- [WHAT TO PRODUCE]
Each line below must be set down exactly; omit any image you find.

- [COLLECTED DATA]
☆ ☆ ☆ ☆ ☆ ☆ ☆
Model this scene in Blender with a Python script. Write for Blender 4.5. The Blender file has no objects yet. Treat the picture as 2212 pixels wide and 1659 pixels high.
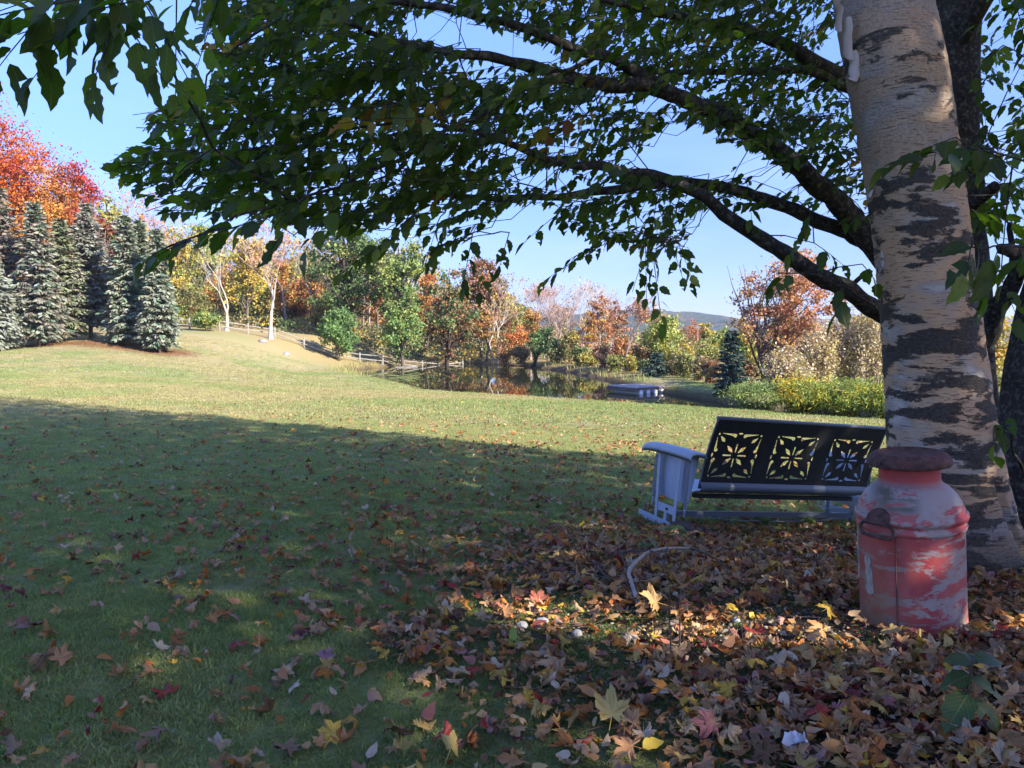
import bpy, math
import numpy as np
from math import radians as R

# ------------------------------------------------------------------ camera, sky, sun, exposure
sc = bpy.context.scene
COL = sc.collection
CZ = 1.05                      # camera height above the ground it stands on
F = 1661.0                     # focal length for a picture 2212 wide
PIT = math.atan((829.5 - 720.0) / F)
cam_d = bpy.data.cameras.new('camera')
cam_d.sensor_fit = 'HORIZONTAL'; cam_d.sensor_width = 36.0; cam_d.lens = 36.0 * F / 2212.0
cam_d.clip_start = 0.05; cam_d.clip_end = 12000
cam = bpy.data.objects.new('camera', cam_d); COL.objects.link(cam)
cam.location = (0, 0, CZ); cam.rotation_euler = (math.pi / 2 - PIT, 0, 0)
sc.camera = cam

SUN_EL = R(30); SUN_AZ = math.atan2(0.80, -0.60)          # clockwise from +Y
SUN = np.array([math.sin(SUN_AZ) * math.cos(SUN_EL), math.cos(SUN_AZ) * math.cos(SUN_EL), math.sin(SUN_EL)])
world = bpy.data.worlds.new('World'); sc.world = world; world.use_nodes = True
wn, wl = world.node_tree.nodes, world.node_tree.links
wn.clear()
sky = wn.new('ShaderNodeTexSky'); sky.sky_type = 'NISHITA'; sky.sun_disc = False
sky.sun_elevation = SUN_EL; sky.sun_rotation = SUN_AZ; sky.altitude = 400; sky.air_density = 1.0
sky.dust_density = 0.1; sky.ozone_density = 1.6
tc = wn.new('ShaderNodeTexCoord'); mp = wn.new('ShaderNodeMapping'); mp.inputs['Scale'].default_value = (1.6, 1.6, 9.0)
nz = wn.new('ShaderNodeTexNoise'); nz.inputs['Scale'].default_value = 1.7; nz.inputs['Detail'].default_value = 7
cr = wn.new('ShaderNodeValToRGB'); cr.color_ramp.elements[0].position = 0.42; cr.color_ramp.elements[1].position = 0.72
sp = wn.new('ShaderNodeSeparateXYZ')
el = wn.new('ShaderNodeMapRange'); el.inputs['From Min'].default_value = 0.30; el.inputs['From Max'].default_value = 0.02
mu = wn.new('ShaderNodeMath'); mu.operation = 'MULTIPLY'
mu2 = wn.new('ShaderNodeMath'); mu2.operation = 'MULTIPLY'; mu2.inputs[1].default_value = 0.75
mx = wn.new('ShaderNodeMixRGB'); mx.inputs[2].default_value = (5.6, 6.4, 8.6, 1)
bg = wn.new('ShaderNodeBackground'); bg.inputs['Strength'].default_value = 0.088
wo = wn.new('ShaderNodeOutputWorld')
wl.new(tc.outputs['Generated'], mp.inputs['Vector']); wl.new(mp.outputs[0], nz.inputs['Vector'])
wl.new(nz.outputs['Fac'], cr.inputs['Fac']); wl.new(tc.outputs['Generated'], sp.inputs[0])
wl.new(sp.outputs['Z'], el.inputs['Value']); wl.new(cr.outputs['Color'], mu.inputs[0]); wl.new(el.outputs[0], mu.inputs[1])
wl.new(mu.outputs[0], mu2.inputs[0]); wl.new(mu2.outputs[0], mx.inputs['Fac']); wl.new(sky.outputs[0], mx.inputs[1])
tn_ = wn.new('ShaderNodeMixRGB'); tn_.blend_type = 'MULTIPLY'; tn_.inputs[0].default_value = 1.0; tn_.inputs[2].default_value = (.50, .57, .92, 1)
hb_ = wn.new('ShaderNodeMapRange'); hb_.interpolation_type = 'SMOOTHSTEP'
for i_, x_ in enumerate((0.0, 0.62, 0.36, 1.0)): hb_.inputs[i_ + 1].default_value = x_
wl.new(sp.outputs['Z'], hb_.inputs['Value']); hm_ = wn.new('ShaderNodeMixRGB'); hm_.blend_type = 'MULTIPLY'; hm_.inputs[0].default_value = 1.0
wl.new(mx.outputs[0], hm_.inputs[1]); wl.new(hb_.outputs[0], hm_.inputs[2]); wl.new(hm_.outputs[0], tn_.inputs[1]); wl.new(tn_.outputs[0], bg.inputs['Color']); wl.new(bg.outputs[0], wo.inputs['Surface'])

sun_d = bpy.data.lights.new('sun', 'SUN'); sun_d.energy = 2.0; sun_d.angle = R(0.5); sun_d.color = (1.0, 0.93, 0.82)
sun = bpy.data.objects.new('sun', sun_d); COL.objects.link(sun)
sun.rotation_euler = (math.pi / 2 - SUN_EL, 0, math.pi - SUN_AZ)
sc.view_settings.view_transform = 'Standard'; sc.view_settings.look = 'None'
sc.view_settings.gamma = 1.0; sc.view_settings.use_curve_mapping = False
sc.view_settings.exposure = 2.8
sc.render.engine = 'CYCLES'
sc.cycles.use_denoising = True; sc.cycles.max_bounces = 8; sc.cycles.transparent_max_bounces = 12
sc.cycles.diffuse_bounces = 4; sc.cycles.glossy_bounces = 3; sc.cycles.transmission_bounces = 5; sc.cycles.volume_bounces = 0
sc.cycles.sample_clamp_indirect = 6.0

rng = np.random.default_rng(11)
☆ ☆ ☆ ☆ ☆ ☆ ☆
- [RESPONSE TO THE EXERCISE]
Model this scene in Blender with a Python script. Write for Blender 4.5. The Blender file has no objects yet. Treat the picture as 2212 pixels wide and 1659 pixels high.
import bpy, math
import numpy as np
from math import radians as R

# ------------------------------------------------------------------ camera, sky, sun, exposure
sc = bpy.context.scene
COL = sc.collection
CZ = 1.05                      # camera height above the ground it stands on
F = 1661.0                     # focal length for a picture 2212 wide
PIT = math.atan((829.5 - 720.0) / F)
cam_d = bpy.data.cameras.new('camera')
cam_d.sensor_fit = 'HORIZONTAL'; cam_d.sensor_width = 36.0; cam_d.lens = 36.0 * F / 2212.0
cam_d.clip_start = 0.05; cam_d.clip_end = 12000
cam = bpy.data.objects.new('camera', cam_d); COL.objects.link(cam)
cam.location = (0, 0, CZ); cam.rotation_euler = (math.pi / 2 - PIT, 0, 0)
sc.camera = cam

SUN_EL = R(30); SUN_AZ = math.atan2(0.80, -0.60)          # clockwise from +Y
SUN = np.array([math.sin(SUN_AZ) * math.cos(SUN_EL), math.cos(SUN_AZ) * math.cos(SUN_EL), math.sin(SUN_EL)])
world = bpy.data.worlds.new('World'); sc.world = world; world.use_nodes = True
wn, wl = world.node_tree.nodes, world.node_tree.links
wn.clear()
sky = wn.new('ShaderNodeTexSky'); sky.sky_type = 'NISHITA'; sky.sun_disc = False
sky.sun_elevation = SUN_EL; sky.sun_rotation = SUN_AZ; sky.altitude = 400; sky.air_density = 1.0
sky.dust_density = 0.1; sky.ozone_density = 1.6
tc = wn.new('ShaderNodeTexCoord'); mp = wn.new('ShaderNodeMapping'); mp.inputs['Scale'].default_value = (1.6, 1.6, 9.0)
nz = wn.new('ShaderNodeTexNoise'); nz.inputs['Scale'].default_value = 1.7; nz.inputs['Detail'].default_value = 7
cr = wn.new('ShaderNodeValToRGB'); cr.color_ramp.elements[0].position = 0.42; cr.color_ramp.elements[1].position = 0.72
sp = wn.new('ShaderNodeSeparateXYZ')
el = wn.new('ShaderNodeMapRange'); el.inputs['From Min'].default_value = 0.30; el.inputs['From Max'].default_value = 0.02
mu = wn.new('ShaderNodeMath'); mu.operation = 'MULTIPLY'
mu2 = wn.new('ShaderNodeMath'); mu2.operation = 'MULTIPLY'; mu2.inputs[1].default_value = 0.75
mx = wn.new('ShaderNodeMixRGB'); mx.inputs[2].default_value = (5.6, 6.4, 8.6, 1)
bg = wn.new('ShaderNodeBackground'); bg.inputs['Strength'].default_value = 0.088
wo = wn.new('ShaderNodeOutputWorld')
wl.new(tc.outputs['Generated'], mp.inputs['Vector']); wl.new(mp.outputs[0], nz.inputs['Vector'])
wl.new(nz.outputs['Fac'], cr.inputs['Fac']); wl.new(tc.outputs['Generated'], sp.inputs[0])
wl.new(sp.outputs['Z'], el.inputs['Value']); wl.new(cr.outputs['Color'], mu.inputs[0]); wl.new(el.outputs[0], mu.inputs[1])
wl.new(mu.outputs[0], mu2.inputs[0]); wl.new(mu2.outputs[0], mx.inputs['Fac']); wl.new(sky.outputs[0], mx.inputs[1])
tn_ = wn.new('ShaderNodeMixRGB'); tn_.blend_type = 'MULTIPLY'; tn_.inputs[0].default_value = 1.0; tn_.inputs[2].default_value = (.50, .57, .92, 1)
hb_ = wn.new('ShaderNodeMapRange'); hb_.interpolation_type = 'SMOOTHSTEP'
for i_, x_ in enumerate((0.0, 0.62, 0.36, 1.0)): hb_.inputs[i_ + 1].default_value = x_
wl.new(sp.outputs['Z'], hb_.inputs['Value']); hm_ = wn.new('ShaderNodeMixRGB'); hm_.blend_type = 'MULTIPLY'; hm_.inputs[0].default_value = 1.0
wl.new(mx.outputs[0], hm_.inputs[1]); wl.new(hb_.outputs[0], hm_.inputs[2]); wl.new(hm_.outputs[0], tn_.inputs[1]); wl.new(tn_.outputs[0], bg.inputs['Color']); wl.new(bg.outputs[0], wo.inputs['Surface'])

sun_d = bpy.data.lights.new('sun', 'SUN'); sun_d.energy = 2.0; sun_d.angle = R(0.5); sun_d.color = (1.0, 0.93, 0.82)
sun = bpy.data.objects.new('sun', sun_d); COL.objects.link(sun)
sun.rotation_euler = (math.pi / 2 - SUN_EL, 0, math.pi - SUN_AZ)
sc.view_settings.view_transform = 'Standard'; sc.view_settings.look = 'None'
sc.view_settings.gamma = 1.0; sc.view_settings.use_curve_mapping = False
sc.view_settings.exposure = 2.8
sc.render.engine = 'CYCLES'
sc.cycles.use_denoising = True; sc.cycles.max_bounces = 8; sc.cycles.transparent_max_bounces = 12
sc.cycles.diffuse_bounces = 4; sc.cycles.glossy_bounces = 3; sc.cycles.transmission_bounces = 5; sc.cycles.volume_bounces = 0
sc.cycles.sample_clamp_indirect = 6.0

rng = np.random.default_rng(11)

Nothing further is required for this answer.